There is a way to do this, but it requires mature and insightful engineering leadership that understands the challenge and what needs to be done. And, that engineering leadership needs to be fully supported by the corporate and investment community. In Boeing's case, neither of these happened, so new products didn't work, and people got killed. It's just that simple.

This next part will be a VAST oversimplification. What needs to be done is to use simpler IC fabs, in discrete functional modules, with tightly defined interactions with each other, so that people can isolate and understand what they are supposed to do and identify the risks that need special attention.

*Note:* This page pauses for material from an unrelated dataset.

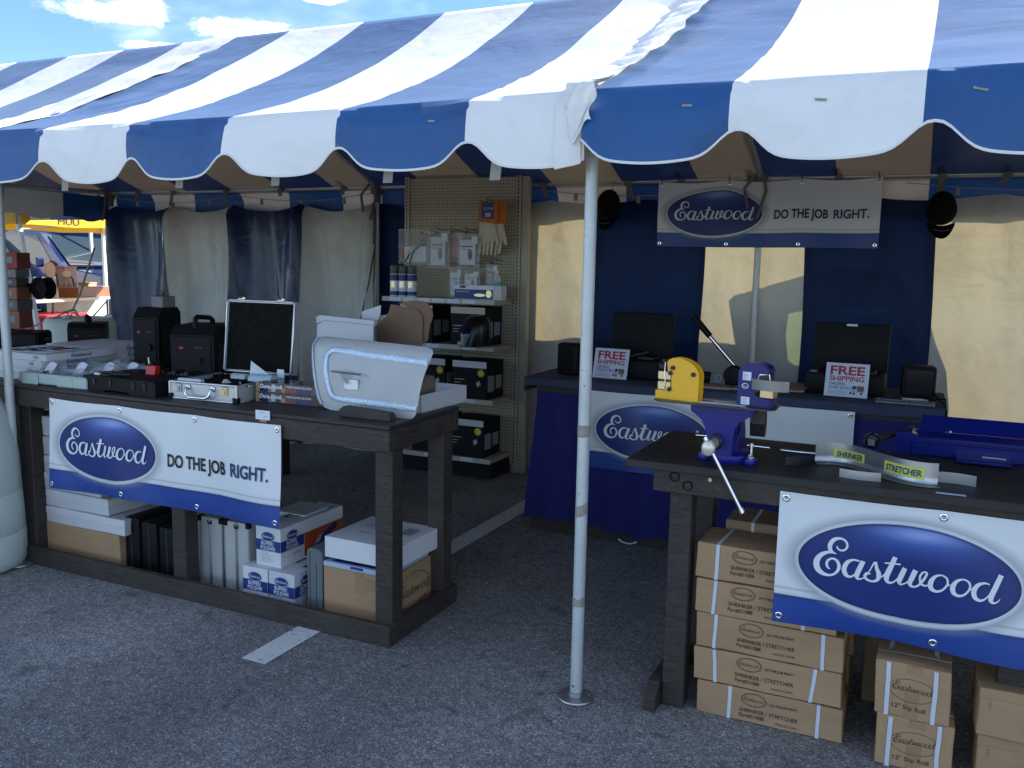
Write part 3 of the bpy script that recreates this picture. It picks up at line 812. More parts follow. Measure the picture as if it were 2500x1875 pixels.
# ------------------------------------------------------------------ side walls hung behind
def curtain(T, edges, cols, yb, amp, droop, hang, seed, nu=28, nv=40, fl=1.0):
    inv = T.location.copy()
    for k in range(len(cols)):
        ov = 0.05 if fl > 1 else 0.025
        c0, c1 = edges[k]-(ov if k else 0), edges[k+1]+ov
        def f(u, v):
            u += (0.018*sin(v*7+k) if k else 0.03*sin(v*5))*fl
            h = ((u-hang[0])/hang[1]) % 1.0
            d = min(h, 1-h)
            zt = 2.205 - droop*sin(pi*h)**0.8 + 0.02*mnoise.noise(Vector((u*2, seed, 0)))
            z = 0.004 + (zt-0.004)*v
            low = 1-v
            # folds fan out from the points where it hangs
            fan = math.exp(-(d*hang[1]/(0.06+0.30*low))**2)
            y = yb - amp*fan*(1-0.35*low)*(1 if low > 0.03 else low/0.03)
            y += fl*0.030*mnoise.noise(Vector((u*4.2+v*0.7, v*0.9, seed)))
            y += fl*0.016*mnoise.noise(Vector((u*11+2.2*v, v*1.4, seed+3)))
            s = mnoise.noise(Vector((u*3.1-1.2*v*(h-0.5), seed+9, v*0.35)))
            y += fl*0.05*max(0, 0.22-abs(s))*(-1)
            x = u; y += (0.014 if fl > 1 else 0.006)*(k % 2)
            return Vector((x, y, z))-inv
        p = MB(); p.grid(f, nu, nv, c0, c1, 0, 1)
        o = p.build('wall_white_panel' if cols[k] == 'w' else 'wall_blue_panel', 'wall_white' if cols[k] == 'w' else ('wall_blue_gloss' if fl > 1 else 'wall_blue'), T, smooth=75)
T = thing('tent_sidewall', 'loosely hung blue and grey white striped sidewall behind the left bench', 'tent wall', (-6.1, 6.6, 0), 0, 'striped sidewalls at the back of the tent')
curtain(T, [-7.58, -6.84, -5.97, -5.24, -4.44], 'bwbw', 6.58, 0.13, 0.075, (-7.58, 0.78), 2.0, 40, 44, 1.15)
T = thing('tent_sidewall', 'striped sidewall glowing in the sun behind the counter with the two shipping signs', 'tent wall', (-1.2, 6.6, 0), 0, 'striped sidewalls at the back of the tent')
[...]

What has consistently happened in Boeing and in the mission avionics on the Lockheed fighter programs, is that the ability of the chip fabs to host unimaginably large numbers of functions, and software tools that can take advantage of those large numbers (we’re well into 9 orders of magnitude and more here) have been used without discretion. Thus, the engineering teams are nearly totally blind as to what is going on inside what is supposedly their own designs. And that is without adding generative AI tools into the mix.

The right answer is to work with the tech companies, probably on government funded programs, and develop a radically different set of chips and software development tools for control system applications.

As an aside, the Wikipedia definition of a control system went badly off course a few years back, so you have to be careful with it. It has a lot of good information in it, but the high level definition is just plain wrong. It talks about a relatively narrow case in which feedback loops are a defining part, and that is really only a small but important percentage of the whole topic.